I think we need to not only hide the nature and origin of Fan's powers but also diffuse credit for his achievements. My suggestion to use CCP to create DAoT 'survivors' is part of that. They're not only a Distraction Carnifex, to use a 40K term, but they're also an excuse for Fan's knowledge and the knowledge he's granted others, and an explanation for why they can ramp up so quickly.

CMA are a harder sell, as Primarchs can't normally develop them. However, Primarchs can't normally speak Enuncia without exploding, yet Lorgar has developed a Mythos power to do so. I think we should really try to get Lorgar a Martial Artist or Sifu (martial arts teacher) Aspect to his Human Archetype, and see if that lets him develop a Mythos power to break that limitation as well.

Regardless, I think we should get Lorgar to try to develop and teach a couple of Terrestrial Martial Arts.
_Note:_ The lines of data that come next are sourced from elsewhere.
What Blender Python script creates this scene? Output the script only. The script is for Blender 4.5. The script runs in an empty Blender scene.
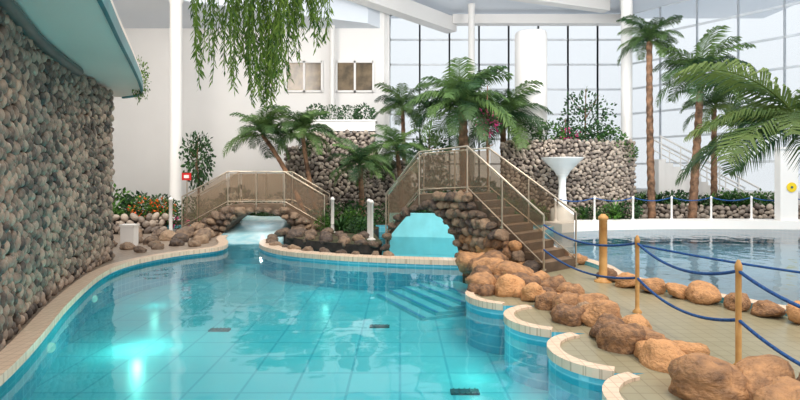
import bpy, math, random
from mathutils import Vector, Matrix, noise, Euler
from mathutils.geometry import tessellate_polygon
R = random.Random(11)
scn = bpy.context.scene
COL = scn.collection
try:
    scn.view_settings.view_transform = 'Standard'
except Exception:
    pass
FZ=-.55   # pool floor level

# ------------------------------------------------------------------ materials
def newmat(name):
    m = bpy.data.materials.new(name); m.use_nodes = True
    nt = m.node_tree; nt.nodes.clear()
    out = nt.nodes.new('ShaderNodeOutputMaterial')
    return m, nt, out
def N(nt, t, **kw):
    n = nt.nodes.new(t)
    for k, v in kw.items():
        setattr(n, k, v)
    return n
def c4(c): return (c[0], c[1], c[2], 1)
def srgb(r, g, b):
    f = lambda u: ((u/255+0.055)/1.055)**2.4 if u > 10 else u/255/12.92
    return (f(r), f(g), f(b))
def mat(name, c1, c2=None, rough=0.6, metal=0.0, scale=3.0, bump=0.0, spec=0.4, bscale=None, attr=False, objrand=False, trans=0.0):
    m, nt, out = newmat(name)
    p = N(nt, 'ShaderNodeBsdfPrincipled')
    p.inputs['Roughness'].default_value = rough
    p.inputs['Metallic'].default_value = metal
    p.inputs['Specular IOR Level'].default_value = spec
    if c2 is None: c2 = tuple(x*0.88 for x in c1)
    tc = N(nt, 'ShaderNodeTexCoord')
    nz = N(nt, 'ShaderNodeTexNoise'); nz.inputs['Scale'].default_value = scale; nz.inputs['Detail'].default_value = 4
    nt.links.new(tc.outputs['Object'], nz.inputs['Vector'])
    mix = N(nt, 'ShaderNodeMix', data_type='RGBA')
    mix.inputs['A'].default_value = c4(c1); mix.inputs['B'].default_value = c4(c2)
    fac = nz.outputs['Fac']
    if attr or objrand:
        if attr:
            a = N(nt, 'ShaderNodeAttribute'); a.attribute_name = 'rnd'; src = a.outputs['Fac']
        else:
            a = N(nt, 'ShaderNodeObjectInfo'); src = a.outputs['Random']
        ad = N(nt, 'ShaderNodeMath', operation='MULTIPLY_ADD')
        nt.links.new(src, ad.inputs[0]); ad.inputs[1].default_value = 1.0
        sb = N(nt, 'ShaderNodeMath', operation='MULTIPLY_ADD'); nt.links.new(fac, sb.inputs[0]); sb.inputs[1].default_value = 1.6; sb.inputs[2].default_value=-.8
        nt.links.new(sb.outputs[0], ad.inputs[2]); ad.use_clamp = True
        fac = ad.outputs[0]
    else:
        mr = N(nt, 'ShaderNodeMapRange'); mr.inputs[1].default_value = 0.35; mr.inputs[2].default_value = 0.65
        nt.links.new(fac, mr.inputs[0]); fac = mr.outputs[0]
    nt.links.new(fac, mix.inputs['Factor'])
    nt.links.new(mix.outputs['Result'], p.inputs['Base Color'])
    if bump > 0:
        nb = N(nt, 'ShaderNodeTexNoise'); nb.inputs['Scale'].default_value = bscale or scale*3; nb.inputs['Detail'].default_value = 5
        nt.links.new(tc.outputs['Object'], nb.inputs['Vector'])
        b = N(nt, 'ShaderNodeBump'); b.inputs['Strength'].default_value = bump; b.inputs['Distance'].default_value = 0.05
        nt.links.new(nb.outputs['Fac'], b.inputs['Height']); nt.links.new(b.outputs[0], p.inputs['Normal'])
    sh = p.outputs[0]
    if trans > 0:
        t = N(nt, 'ShaderNodeBsdfTranslucent'); nt.links.new(mix.outputs['Result'], t.inputs[0])
        ms = N(nt, 'ShaderNodeMixShader'); ms.inputs[0].default_value = trans
        nt.links.new(sh, ms.inputs[1]); nt.links.new(t.outputs[0], ms.inputs[2]); sh = ms.outputs[0]
    nt.links.new(sh, out.inputs[0])
    return m
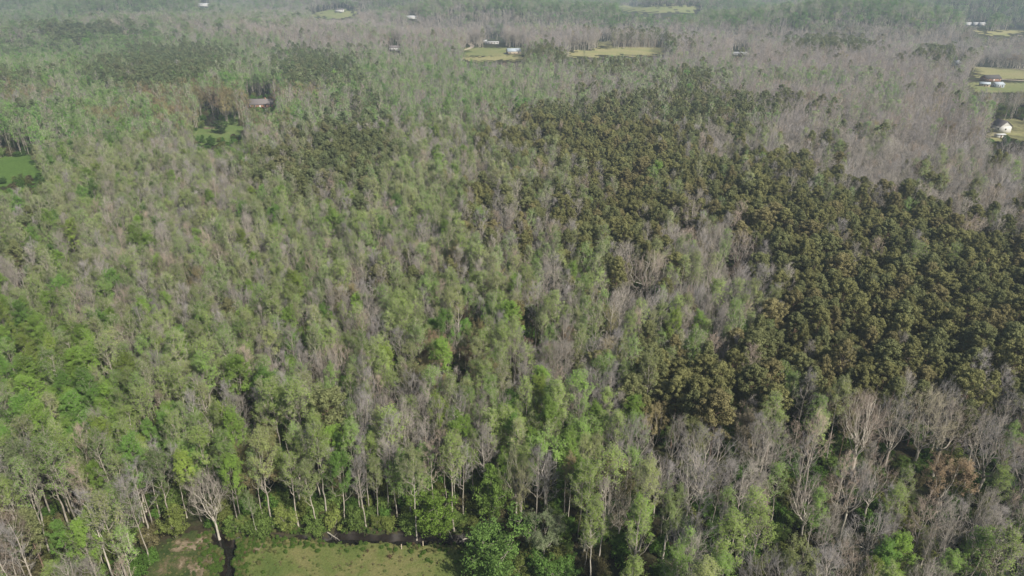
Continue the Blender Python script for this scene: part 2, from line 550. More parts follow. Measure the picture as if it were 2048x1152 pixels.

The Emperor probably doesn't have the context to tell the difference (unless the Eldar are enlightened and can use supernatural martial arts, in this setting this may be what being a mature psychic species means and what Aspect Warriors learn). This gives credibility to the idea he invented Solar Hero.

As for how he became enlightened, we don't have to say who granted him the insight that allowed him to balance the material and the aethyrical. With Lorgars aspects, we could plausibly sell that he came up with it himself.

Your sentence cuts off abruptly here.

Meant to say:

They explicitly did. In the Beast novels a Harlequin tells a human that the Eldar squished lots of predecessors to humanity that challenged them for galactic dominance.